▸ Exercise brief: Render the following material again verbatim, leaving nothing out.

>>>>

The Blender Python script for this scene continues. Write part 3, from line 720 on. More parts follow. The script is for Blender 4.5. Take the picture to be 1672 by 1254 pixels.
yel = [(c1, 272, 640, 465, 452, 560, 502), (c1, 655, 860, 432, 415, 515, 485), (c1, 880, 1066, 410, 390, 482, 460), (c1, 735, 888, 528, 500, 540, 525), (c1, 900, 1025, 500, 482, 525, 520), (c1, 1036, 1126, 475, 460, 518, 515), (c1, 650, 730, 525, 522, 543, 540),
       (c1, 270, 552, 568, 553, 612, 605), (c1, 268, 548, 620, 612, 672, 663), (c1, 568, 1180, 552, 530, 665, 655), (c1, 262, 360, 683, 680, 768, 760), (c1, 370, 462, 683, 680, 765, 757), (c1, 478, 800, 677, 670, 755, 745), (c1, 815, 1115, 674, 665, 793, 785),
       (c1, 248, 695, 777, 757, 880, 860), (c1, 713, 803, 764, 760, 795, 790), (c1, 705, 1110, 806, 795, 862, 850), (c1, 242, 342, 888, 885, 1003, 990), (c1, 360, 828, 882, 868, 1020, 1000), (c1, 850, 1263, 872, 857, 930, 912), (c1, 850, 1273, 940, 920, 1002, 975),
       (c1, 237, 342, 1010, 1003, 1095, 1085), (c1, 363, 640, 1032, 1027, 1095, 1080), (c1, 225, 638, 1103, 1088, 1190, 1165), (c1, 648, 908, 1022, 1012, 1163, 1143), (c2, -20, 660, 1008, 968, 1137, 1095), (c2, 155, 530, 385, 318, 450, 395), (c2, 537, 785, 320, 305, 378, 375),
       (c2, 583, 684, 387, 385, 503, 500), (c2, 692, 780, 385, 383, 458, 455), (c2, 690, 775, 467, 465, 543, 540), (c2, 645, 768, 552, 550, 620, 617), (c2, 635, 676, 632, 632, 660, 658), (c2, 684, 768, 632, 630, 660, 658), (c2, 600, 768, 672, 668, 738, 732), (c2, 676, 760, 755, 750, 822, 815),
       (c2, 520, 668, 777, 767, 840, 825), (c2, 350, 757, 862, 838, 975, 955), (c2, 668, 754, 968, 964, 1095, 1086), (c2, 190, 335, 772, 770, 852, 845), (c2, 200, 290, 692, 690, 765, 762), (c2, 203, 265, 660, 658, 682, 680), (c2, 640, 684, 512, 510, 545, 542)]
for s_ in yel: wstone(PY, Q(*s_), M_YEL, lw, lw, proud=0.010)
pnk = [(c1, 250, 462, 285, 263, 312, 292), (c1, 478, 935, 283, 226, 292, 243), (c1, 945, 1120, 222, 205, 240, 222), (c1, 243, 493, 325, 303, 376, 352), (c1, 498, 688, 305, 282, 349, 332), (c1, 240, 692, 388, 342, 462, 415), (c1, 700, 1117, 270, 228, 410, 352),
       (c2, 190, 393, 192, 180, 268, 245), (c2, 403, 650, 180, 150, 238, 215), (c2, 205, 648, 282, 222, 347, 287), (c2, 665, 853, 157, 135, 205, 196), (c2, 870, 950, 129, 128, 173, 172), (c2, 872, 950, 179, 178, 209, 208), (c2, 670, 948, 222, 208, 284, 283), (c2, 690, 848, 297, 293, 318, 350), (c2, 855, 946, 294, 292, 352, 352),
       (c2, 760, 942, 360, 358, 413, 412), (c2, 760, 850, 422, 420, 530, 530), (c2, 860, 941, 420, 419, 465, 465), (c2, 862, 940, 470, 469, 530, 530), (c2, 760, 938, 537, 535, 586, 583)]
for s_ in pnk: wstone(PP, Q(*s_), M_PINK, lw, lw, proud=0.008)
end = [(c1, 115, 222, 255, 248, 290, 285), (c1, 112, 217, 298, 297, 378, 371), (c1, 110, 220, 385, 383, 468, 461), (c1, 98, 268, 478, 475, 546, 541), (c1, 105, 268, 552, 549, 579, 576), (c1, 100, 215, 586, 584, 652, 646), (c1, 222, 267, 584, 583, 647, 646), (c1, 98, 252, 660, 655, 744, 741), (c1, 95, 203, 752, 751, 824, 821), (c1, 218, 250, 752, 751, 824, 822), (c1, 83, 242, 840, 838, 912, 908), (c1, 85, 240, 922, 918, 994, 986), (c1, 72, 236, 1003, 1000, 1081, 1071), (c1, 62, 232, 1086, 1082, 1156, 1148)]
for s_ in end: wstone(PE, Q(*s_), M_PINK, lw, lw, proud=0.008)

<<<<

▸ Result:
The Blender Python script for this scene continues. Write part 3, from line 720 on. More parts follow. The script is for Blender 4.5. Take the picture to be 1672 by 1254 pixels.
yel = [(c1, 272, 640, 465, 452, 560, 502), (c1, 655, 860, 432, 415, 515, 485), (c1, 880, 1066, 410, 390, 482, 460), (c1, 735, 888, 528, 500, 540, 525), (c1, 900, 1025, 500, 482, 525, 520), (c1, 1036, 1126, 475, 460, 518, 515), (c1, 650, 730, 525, 522, 543, 540),
       (c1, 270, 552, 568, 553, 612, 605), (c1, 268, 548, 620, 612, 672, 663), (c1, 568, 1180, 552, 530, 665, 655), (c1, 262, 360, 683, 680, 768, 760), (c1, 370, 462, 683, 680, 765, 757), (c1, 478, 800, 677, 670, 755, 745), (c1, 815, 1115, 674, 665, 793, 785),
       (c1, 248, 695, 777, 757, 880, 860), (c1, 713, 803, 764, 760, 795, 790), (c1, 705, 1110, 806, 795, 862, 850), (c1, 242, 342, 888, 885, 1003, 990), (c1, 360, 828, 882, 868, 1020, 1000), (c1, 850, 1263, 872, 857, 930, 912), (c1, 850, 1273, 940, 920, 1002, 975),
       (c1, 237, 342, 1010, 1003, 1095, 1085), (c1, 363, 640, 1032, 1027, 1095, 1080), (c1, 225, 638, 1103, 1088, 1190, 1165), (c1, 648, 908, 1022, 1012, 1163, 1143), (c2, -20, 660, 1008, 968, 1137, 1095), (c2, 155, 530, 385, 318, 450, 395), (c2, 537, 785, 320, 305, 378, 375),
       (c2, 583, 684, 387, 385, 503, 500), (c2, 692, 780, 385, 383, 458, 455), (c2, 690, 775, 467, 465, 543, 540), (c2, 645, 768, 552, 550, 620, 617), (c2, 635, 676, 632, 632, 660, 658), (c2, 684, 768, 632, 630, 660, 658), (c2, 600, 768, 672, 668, 738, 732), (c2, 676, 760, 755, 750, 822, 815),
       (c2, 520, 668, 777, 767, 840, 825), (c2, 350, 757, 862, 838, 975, 955), (c2, 668, 754, 968, 964, 1095, 1086), (c2, 190, 335, 772, 770, 852, 845), (c2, 200, 290, 692, 690, 765, 762), (c2, 203, 265, 660, 658, 682, 680), (c2, 640, 684, 512, 510, 545, 542)]
for s_ in yel: wstone(PY, Q(*s_), M_YEL, lw, lw, proud=0.010)
pnk = [(c1, 250, 462, 285, 263, 312, 292), (c1, 478, 935, 283, 226, 292, 243), (c1, 945, 1120, 222, 205, 240, 222), (c1, 243, 493, 325, 303, 376, 352), (c1, 498, 688, 305, 282, 349, 332), (c1, 240, 692, 388, 342, 462, 415), (c1, 700, 1117, 270, 228, 410, 352),
       (c2, 190, 393, 192, 180, 268, 245), (c2, 403, 650, 180, 150, 238, 215), (c2, 205, 648, 282, 222, 347, 287), (c2, 665, 853, 157, 135, 205, 196), (c2, 870, 950, 129, 128, 173, 172), (c2, 872, 950, 179, 178, 209, 208), (c2, 670, 948, 222, 208, 284, 283), (c2, 690, 848, 297, 293, 318, 350), (c2, 855, 946, 294, 292, 352, 352),
       (c2, 760, 942, 360, 358, 413, 412), (c2, 760, 850, 422, 420, 530, 530), (c2, 860, 941, 420, 419, 465, 465), (c2, 862, 940, 470, 469, 530, 530), (c2, 760, 938, 537, 535, 586, 583)]
for s_ in pnk: wstone(PP, Q(*s_), M_PINK, lw, lw, proud=0.008)
end = [(c1, 115, 222, 255, 248, 290, 285), (c1, 112, 217, 298, 297, 378, 371), (c1, 110, 220, 385, 383, 468, 461), (c1, 98, 268, 478, 475, 546, 541), (c1, 105, 268, 552, 549, 579, 576), (c1, 100, 215, 586, 584, 652, 646), (c1, 222, 267, 584, 583, 647, 646), (c1, 98, 252, 660, 655, 744, 741), (c1, 95, 203, 752, 751, 824, 821), (c1, 218, 250, 752, 751, 824, 822), (c1, 83, 242, 840, 838, 912, 908), (c1, 85, 240, 922, 918, 994, 986), (c1, 72, 236, 1003, 1000, 1081, 1071), (c1, 62, 232, 1086, 1082, 1156, 1148)]
for s_ in end: wstone(PE, Q(*s_), M_PINK, lw, lw, proud=0.008)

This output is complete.